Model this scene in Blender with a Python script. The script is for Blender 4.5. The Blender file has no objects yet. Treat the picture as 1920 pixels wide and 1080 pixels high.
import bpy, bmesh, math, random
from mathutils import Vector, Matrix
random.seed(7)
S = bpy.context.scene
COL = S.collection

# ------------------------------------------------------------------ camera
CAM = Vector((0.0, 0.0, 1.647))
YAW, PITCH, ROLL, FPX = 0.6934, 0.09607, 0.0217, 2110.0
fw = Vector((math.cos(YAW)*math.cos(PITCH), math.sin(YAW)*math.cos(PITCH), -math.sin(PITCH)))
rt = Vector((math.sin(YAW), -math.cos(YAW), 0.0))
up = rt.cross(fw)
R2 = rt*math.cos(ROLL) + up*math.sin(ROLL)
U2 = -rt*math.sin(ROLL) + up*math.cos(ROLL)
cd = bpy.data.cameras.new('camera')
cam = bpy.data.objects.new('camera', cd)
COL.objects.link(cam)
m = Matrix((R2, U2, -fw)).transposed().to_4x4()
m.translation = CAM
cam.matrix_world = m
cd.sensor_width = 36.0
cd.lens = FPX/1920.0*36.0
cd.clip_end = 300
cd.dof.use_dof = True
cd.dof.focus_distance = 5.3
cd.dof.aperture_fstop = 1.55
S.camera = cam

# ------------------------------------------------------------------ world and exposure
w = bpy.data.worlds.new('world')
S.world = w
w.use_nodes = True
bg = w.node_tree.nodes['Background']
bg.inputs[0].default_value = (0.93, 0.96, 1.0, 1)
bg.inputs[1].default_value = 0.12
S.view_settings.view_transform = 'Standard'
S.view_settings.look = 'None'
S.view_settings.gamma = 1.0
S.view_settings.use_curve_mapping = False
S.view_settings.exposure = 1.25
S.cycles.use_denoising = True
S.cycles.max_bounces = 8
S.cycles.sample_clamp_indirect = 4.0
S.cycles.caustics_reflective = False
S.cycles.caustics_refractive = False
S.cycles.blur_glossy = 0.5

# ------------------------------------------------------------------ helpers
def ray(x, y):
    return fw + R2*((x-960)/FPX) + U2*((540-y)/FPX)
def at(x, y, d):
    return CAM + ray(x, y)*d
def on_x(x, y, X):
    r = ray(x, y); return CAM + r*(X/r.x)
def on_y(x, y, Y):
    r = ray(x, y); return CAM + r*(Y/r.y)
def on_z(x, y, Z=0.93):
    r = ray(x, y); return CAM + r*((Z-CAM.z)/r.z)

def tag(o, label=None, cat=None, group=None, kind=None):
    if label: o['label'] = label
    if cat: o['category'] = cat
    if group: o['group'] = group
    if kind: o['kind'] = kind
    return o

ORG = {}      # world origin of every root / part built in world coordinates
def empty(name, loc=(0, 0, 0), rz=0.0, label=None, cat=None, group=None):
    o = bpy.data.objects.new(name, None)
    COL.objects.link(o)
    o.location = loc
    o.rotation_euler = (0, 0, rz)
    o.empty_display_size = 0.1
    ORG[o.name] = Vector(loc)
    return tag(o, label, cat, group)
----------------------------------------
§ **What you have to do**:
From the first line of the data above to the line holding "r = ray(x, y); return CAM + r*((Z-CAM.z)/r.z)", reproduce each line exactly; emit no other lines.

§ **Response to this task**:
Model this scene in Blender with a Python script. The script is for Blender 4.5. The Blender file has no objects yet. Treat the picture as 1920 pixels wide and 1080 pixels high.
import bpy, bmesh, math, random
from mathutils import Vector, Matrix
random.seed(7)
S = bpy.context.scene
COL = S.collection

# ------------------------------------------------------------------ camera
CAM = Vector((0.0, 0.0, 1.647))
YAW, PITCH, ROLL, FPX = 0.6934, 0.09607, 0.0217, 2110.0
fw = Vector((math.cos(YAW)*math.cos(PITCH), math.sin(YAW)*math.cos(PITCH), -math.sin(PITCH)))
rt = Vector((math.sin(YAW), -math.cos(YAW), 0.0))
up = rt.cross(fw)
R2 = rt*math.cos(ROLL) + up*math.sin(ROLL)
U2 = -rt*math.sin(ROLL) + up*math.cos(ROLL)
cd = bpy.data.cameras.new('camera')
cam = bpy.data.objects.new('camera', cd)
COL.objects.link(cam)
m = Matrix((R2, U2, -fw)).transposed().to_4x4()
m.translation = CAM
cam.matrix_world = m
cd.sensor_width = 36.0
cd.lens = FPX/1920.0*36.0
cd.clip_end = 300
cd.dof.use_dof = True
cd.dof.focus_distance = 5.3
cd.dof.aperture_fstop = 1.55
S.camera = cam

# ------------------------------------------------------------------ world and exposure
w = bpy.data.worlds.new('world')
S.world = w
w.use_nodes = True
bg = w.node_tree.nodes['Background']
bg.inputs[0].default_value = (0.93, 0.96, 1.0, 1)
bg.inputs[1].default_value = 0.12
S.view_settings.view_transform = 'Standard'
S.view_settings.look = 'None'
S.view_settings.gamma = 1.0
S.view_settings.use_curve_mapping = False
S.view_settings.exposure = 1.25
S.cycles.use_denoising = True
S.cycles.max_bounces = 8
S.cycles.sample_clamp_indirect = 4.0
S.cycles.caustics_reflective = False
S.cycles.caustics_refractive = False
S.cycles.blur_glossy = 0.5

# ------------------------------------------------------------------ helpers
def ray(x, y):
    return fw + R2*((x-960)/FPX) + U2*((540-y)/FPX)
def at(x, y, d):
    return CAM + ray(x, y)*d
def on_x(x, y, X):
    r = ray(x, y); return CAM + r*(X/r.x)
def on_y(x, y, Y):
    r = ray(x, y); return CAM + r*(Y/r.y)
def on_z(x, y, Z=0.93):
    r = ray(x, y); return CAM + r*((Z-CAM.z)/r.z)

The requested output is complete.